Why aren’t the pipelines put to use? The natural gas producers down in Texas want to use them to pipe natural gas to the east. They say that enough heat goes to waste daily in “flare gas” fires to light and heat the city of Detroit. These fires are permitted to burn simply because there’s no other use for the gas – under the profit system.

A socialist system would know how to pipe this source of heat and light through the pipeline to people who need heat and light. The capitalist system doesn’t know how or care to achieve this. The pipelines continue to rust away. The flare-gas fires in Texas continue to heat the heavens.

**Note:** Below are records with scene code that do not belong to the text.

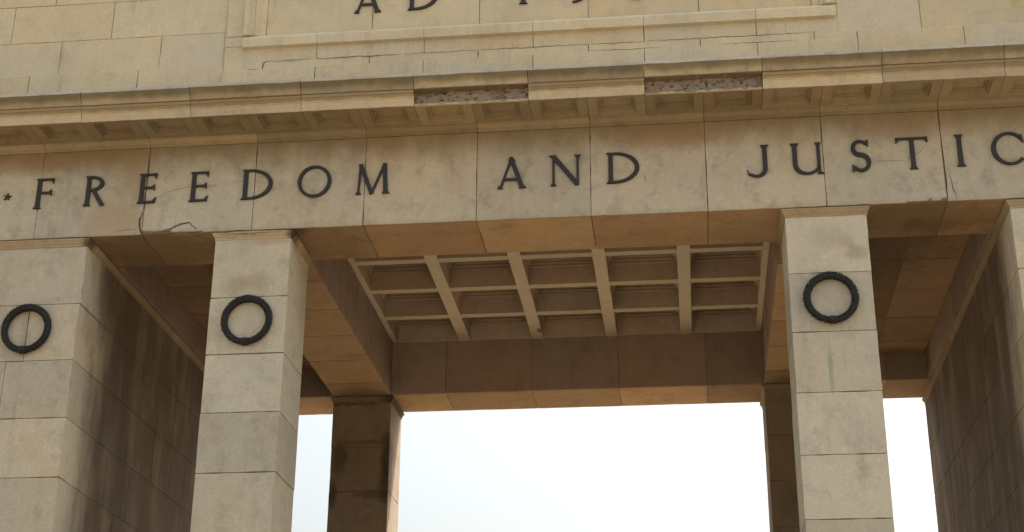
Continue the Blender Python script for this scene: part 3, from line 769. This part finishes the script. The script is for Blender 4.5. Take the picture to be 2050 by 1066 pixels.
        for i in range(10): polys.append([(cx, cz), pts[i], pts[(i+1) % 10]])
    # solid: each stroke is a small bar, 1 mm steps keep the overlapping faces apart
    m = MB(); ref = Vector((root_x, y, z0))
    th = .032
    for i, pl in enumerate(polys):
        ar = sum(pl[j][0]*pl[(j+1) % len(pl)][1]-pl[(j+1) % len(pl)][0]*pl[j][1] for j in range(len(pl)))
        if ar < 0: pl = pl[::-1]
        k = len(pl); yf = y-th-.0009*(i % 9) if ch != '*' else y-.03
        cx_ = sum(p[0] for p in pl)/k; cz_ = sum(p[1] for p in pl)/k
        v = [(p[0]-ref.x, yf-ref.y, p[1]-ref.z) for p in pl]+[(p[0]-ref.x, y+.012-ref.y, p[1]-ref.z) for p in pl]
        m.add(v, [tuple(range(k))]+[(j, (j+1) % k, k+(j+1) % k, k+j)[::-1] for j in range(k)], .5, .5)
    m.v = [(p[0], p[1], p[2]-G) for p in m.v]
    o = m.build(name, BRONZE); o.location = (ref.x, ref.y, ref.z+G)
    tag(o, label, cat, group)
    return o
gF = 'bronze letters of the frieze inscription'
letter('*', -9.19, -9.04, .735, .885, 0, 'bronze_star', 'small dark five-pointed star before the word FREEDOM', None, 'star')
FR = [('F', -8.62, -8.30, .56, 1.125, 'dark bronze letter F, first letter of the word FREEDOM'),
      ('R', -7.74, -7.38, .57, 1.13, 'dark bronze letter R, second letter of the word FREEDOM'),
      ('E', -6.78, -6.47, .575, 1.13, 'dark bronze letter E crossed by the cracked stone joint, first E of FREEDOM'),
      ('E', -5.875, -5.56, .565, 1.12, 'dark bronze letter E beside the D of FREEDOM, second E of the word'),
      ('D', -4.99, -4.43, .56, 1.12, 'dark bronze letter D in the word FREEDOM, above the left column'),
      ('O', -4.00, -3.42, .56, 1.125, 'dark bronze round letter O of the word FREEDOM'),
      ('M', -3.03, -2.41, .565, 1.12, 'dark bronze letter M ending the word FREEDOM'),
      ('A', -.62, -.11, .555, 1.12, 'dark bronze letter A beginning the word AND'),
      ('N', .26, .81, .565, 1.12, 'dark bronze letter N in the middle of the word AND'),
      ('D', 1.20, 1.76, .565, 1.125, 'dark bronze letter D ending the word AND'),
      ('J', 3.50, 3.93, .565, 1.14, 'dark bronze letter J beginning the word on the right of the frieze'),
      ('U', 4.22, 4.75, .575, 1.14, 'dark bronze letter U above the right column'),
      ('S', 5.19, 5.50, .58, 1.15, 'dark bronze letter S between the U and the T at right'),
      ('T', 5.92, 6.43, .585, 1.155, 'dark bronze letter T left of the cracked joint above the right bay'),
      ('I', 6.81, 7.04, .60, 1.165, 'dark bronze letter I just right of the cracked joint, before the C'),
      ('C', 7.42, 7.98, .59, 1.165, 'dark bronze letter C cut by the right edge of the photo')]
for ch, x0, x1, z0, z1, lab in FR: letter(ch, x0, x1, z0, z1, 0, 'letter', lab, gF)
gA = 'bronze characters of the date on the attic panel'
for ch, x0, x1, lab in (('A', -3.2, -2.69, 'dark bronze letter A of the date line on the attic panel'), ('D', -2.24, -1.68, 'dark bronze letter D of the date line on the attic panel'),
                        ('1', -.30, -.06, 'dark bronze numeral 1 on the attic panel, only its foot in view'), ('9', .62, 1.02, 'dark bronze numeral 9 on the attic panel, only its curled bottom in view'),
                        ('5', 1.62, 2.02, 'dark bronze numeral 5 on the attic panel, barely touching the top edge of the photo')):
    letter(ch, x0, x1, 4.11-(.035 if ch in '95' else 0), 4.68, 0.0, 'letter' if ch in 'AD' else 'numeral', lab, gA, 'letter' if ch in 'AD' else 'numeral')

# ------------------------------------------------------------------ laurel wreaths
def wreath(x, z, label, seed):
    rr = random.Random(seed); m = MB()
    Rm = .372; tu = .041
    N, K = 72, 12; v = []
    for i in range(N):
        th = 2*math.pi*i/N; low = .5-.5*math.cos(th+math.pi)   # th=0 at the top; thicker at the bottom
        r_ = tu*(.86+.22*low)
        for j in range(K):
            ph = 2*math.pi*j/K; rad = Rm+r_*math.cos(ph); v.append((rad*math.sin(th), -.06+r_*math.sin(ph)*1.05, rad*math.cos(th)))
    m.add(v, [(i*K+j, ((i+1) % N)*K+j, ((i+1) % N)*K+(j+1) % K, i*K+(j+1) % K) for i in range(N) for j in range(K)])
    # overlapping leaves growing from the bottom tie up both sides
    for sg in (-1, 1):
        rows = 26
        for i in range(rows):
            th = math.pi-sg*(.06+math.pi*.985*i/rows)
            low = .5-.5*math.cos(th+math.pi); r_ = tu*(.92+.22*low)
            for ph in (-.75, -.1, .55, 1.2, 1.9, 2.5, 3.1, 3.7):
                ph2 = ph+rr.uniform(-.15, .15); t2 = th+rr.uniform(-.02, .02)
                er = Vector((math.sin(t2), 0, math.cos(t2))); et = Vector((math.cos(t2), 0, -math.sin(t2)))*(-sg)
                n = er*math.cos(ph2)-Vector((0, 1, 0))*math.sin(ph2)
                base = er*Rm+n*r_*.92+Vector((0, -.06, 0)); L = rr.uniform(.062, .078); wd = .016
                sd_ = et.cross(n).normalized()
                tip = base+et*L+n*.020
                mid = base+et*L*.45+n*.021
                m.add([base, mid+sd_*wd-n*.005, tip, mid-sd_*wd-n*.005, mid+n*.003, base-n*.012], [(0, 1, 4), (1, 2, 4), (2, 3, 4), (3, 0, 4), (0, 5, 2, 1), (0, 3, 2, 5)])
    m.v = [(p[0], p[1], p[2]-G) for p in m.v]
    o = m.build('wreath', WREATHM); o.location = (x, YF, z+G)
    q = MB()
    for k in range(3):
        zc = -Rm+(k-1)*.0
        xc = (k-1)*.036
        v = []
        for i in range(2):
            for j in range(14):
                ph = 2*math.pi*j/14; r_ = .068
                v.append((xc+(i-.5)*.026, -.06+r_*math.sin(ph), -Rm+r_*math.cos(ph)-abs(xc)*.05))
        q.add(v, [(j, (j+1) % 14, 14+(j+1) % 14, 14+j) for j in range(14)]+[tuple(range(14)), tuple(range(27, 13, -1))])
    q.v = [(p[0], p[1], p[2]-G) for p in q.v]
    q.build('tie_band', WREATHM, o)
    tag(o, label, 'wreath', 'bronze wreaths on the pillars')
wreath(-8.455, -1.632, 'dark bronze laurel wreath on the massive left pier, over a vertical joint', 1)
wreath(-4.705, -1.617, 'dark bronze laurel wreath on the narrow column left of the central opening', 2)
wreath(4.70, -1.585, 'dark bronze laurel wreath on the narrow column right of the central opening', 3)

# ------------------------------------------------------------------ little plant in the attic wall
pl = bpy.data.objects.new('wall_plant', None); COL.objects.link(pl); pl.location = (8.10, -.09, 3.60+G)
tag(pl, 'small yellow-green weed sprouting from a wall joint at the top right corner', 'plant')
m = MB(); lf = MB(); rr = random.Random(4)
for i in range(7):
    d = Vector((rr.uniform(-1, 1), -rr.uniform(.4, 1), rr.uniform(-.9, .5))).normalized(); L = rr.uniform(.06, .14); e = d*L
    sd_ = d.cross(Vector((0, 0, 1))).normalized()*.003
    m.add([sd_*1, -sd_, e-sd_, e+sd_], [(0, 1, 2, 3)])
    for k in range(3):
        b0 = d*L*(.5+.25*k); q = (d+Vector((rr.uniform(-.7, .7), 0, rr.uniform(-.9, .3)))).normalized(); w2 = q.cross(Vector((0, 1, 0))).normalized()*.012; l2 = rr.uniform(.04, .07)
        lf.add([b0, b0+q*l2*.5+w2, b0+q*l2, b0+q*l2*.5-w2], [(0, 1, 2, 3)])
for q, nm in ((m, 'stem'), (lf, 'leaves')):
    q.v = [(p[0], p[1], p[2]-G) for p in q.v]; q.build(nm, LEAF, pl)
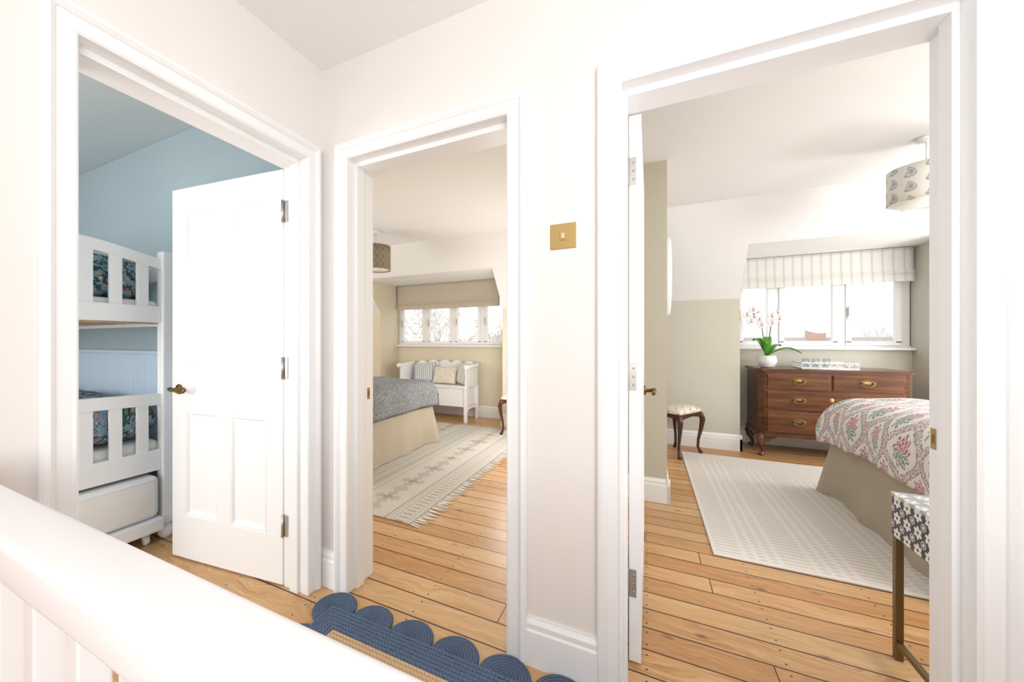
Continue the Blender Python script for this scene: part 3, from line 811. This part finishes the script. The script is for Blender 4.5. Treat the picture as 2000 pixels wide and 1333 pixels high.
# ------------------------------------------------------------------ chest of drawers
dx0, dx1, dy0, dy1 = 1.007, 2.148, 4.77, 5.29
ch = thing('chest_of_drawers', 'mahogany chest of drawers with brass pulls below the dormer window', 'chest of drawers', ((dx0+dx1)/2, (dy0+dy1)/2, 0))
cc = .05
def canted(x0, x1, y0, y1, c): return [(x0+c, y0), (x1-c, y0), (x1, y0+c), (x1, y1), (x0, y1), (x0, y0+c)]
MB().prism(canted(dx0+.02, dx1-.02, dy0+.02, dy1, cc), 'z', .215, .855).obj('body', M['mahogany'], ch)
mb = MB()
for z0, z1, o in ((.853, .862, .008), (.862, .880, -.004), (.880, .886, .004)): mb.prism(canted(dx0+.0+o, dx1-o, dy0+o, dy1+.002, cc*.9), 'z', z0, z1)
mb.obj('top', M['mahogany'], ch)
mb = MB(); mb.prism(canted(dx0+.004, dx1-.004, dy0+.004, dy1, cc), 'z', .205, .222); mb.prism(canted(dx0+.010, dx1-.010, dy0+.010, dy1, cc), 'z', .222, .236); mb.obj('base_moulding', M['mahogany'], ch)
fx0, fx1 = dx0+.08, dx1-.08
def drawer(x0, x1, z0, z1, pulls, keyhole=None):
    d = MB().box(x0+.006, x1-.006, dy0+.004, dy0+.035, z0+.007, z1-.007, .004)
    d.box(x0+.003, x1-.003, dy0+.014, dy0+.03, z0+.003, z1-.003, .002)
    do = d.obj('drawer', M['mahogany'], ch)
    for px in pulls:
        p = MB(); zc = (z0+z1)/2+.004; yy = dy0+.002
        p.lathe([(.0001, .003), (.060, .003), (.059, -.001), (.052, -.001), (.049, .0), (.026, -.004), (.0001, -.005)], (px, yy, zc), 28, 'y', sy=.62)
        for s_ in (-1, 1): p.lathe([(.0001, -.017), (.007, -.015), (.007, 0), (.0001, 0)], (px+s_*.038, yy, zc+.006), 10, 'y')
        p.tube([(px+.040*math.cos(PI*k/8), yy-.014-.006*math.sin(PI*k/8), zc+.006-.032*math.sin(PI*k/8)) for k in range(9)], .0042, 8)
        p.obj('drawer_pull', M['antique'], do)
    if keyhole:
        MB().lathe([(.0001, .003), (.019, .003), (.018, 0), (.0001, -.001)], (keyhole, dy0+.003, (z0+z1)/2+.02), 18, 'y', sy=1.3).obj('keyhole_plate', M['brass'], do)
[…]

In a few days the government will open new bids from would-be purchasers of the pipelines. But the congressmen from Pennsylvania – all trusted servants of the coal trust – say they won’t let any sale go through. Part of the pipelines, which run from the Texas oil fields to New Jersey, run through Pennsylvania. The coal trust is threatening to whip a law through the Pennsylvania state legislature to prevent the pipelines from ever being used to carry natural gas. Any potential buyer of the pipelines who proposed to pump gas through them to the east coast would face litigation all along the 300-mile right-of-way within that state.

Oh, the Great American Way of Life is the Most Efficient in the World, as the capitalist orators never tire of telling us. In a pig’s eye it is.

Profits Keep Rising

Everyone knows that it is Big Business that is running the world. And everyone with half an eye can see that the businessmen are running the world in their interest, not in the interest of the people. Here in the United States the people suffer from high prices, poor housing, high taxes, insecurity. But the capitalists are doing right well by themselves.

Here are some recent profit statements from enterprises owned by America’s 60 Families: The country’s leading oil companies report earnings for 1946 approximately 25 per cent above 1945, and estimate another rise of 10–15 per cent in profits for 1947. ... Procter & Gamble Co., one of the country’s largest soap makers, showed earnings in the half year ended December 31 equal to 52.53 a share, compared with $1.46 a share in the like 1945 period. In addition, the company set aside $14.5 million for a possible decline in inventories in the first six months of its fiscal year. Its net profits for the past six months total $16,300,000, compared with $9,456,033 in the same period in 1945 ...

U.S. Steel reported for the year 1946 net earnings of $88 million, equal to dividends of $7.27 on its common stock, compared with earnings of $58 million in 1945, equal to earnings of $3.77. Current assets rose $29 millions during the year, to $629 millions. ... Bethlehem Steel in 1946 reported net earnings of $41 millions, or $11.79 a share, the largest earnings since 1940 and far above the $9.52 a share earned in 1945. Despite such profiteering, Mr. Grace, president of Bethlehem, is very firm about one thing. “Any demand for increased pay, if granted, will mean higher prices for steel,” he says. It would never occur to Mr. Grace to cut down his exorbitant profits.

That is what unions and a labor party are for. To make Big Business do things it would never dream of doing ...

Even the five-and-dimes coined money last year. F.W. Woolworth & Co. reported 1946 net income of about $40 million, equal to $4 a share, compared with $2.43 a share in 1945. ... Inland Steel reported net income of $15 million in 1946, equal to $3.18 a share, compared with $9 million and $2.01 a share in 1945.

Quite naturally, Big Business believes capitalism is the best of all possible systems. It is – for Big Business. But it is hell for the people. Or haven’t you had enough yet? If you have bad enough, and are looking for a program to fight capitalism intelligently, join the Workers Party.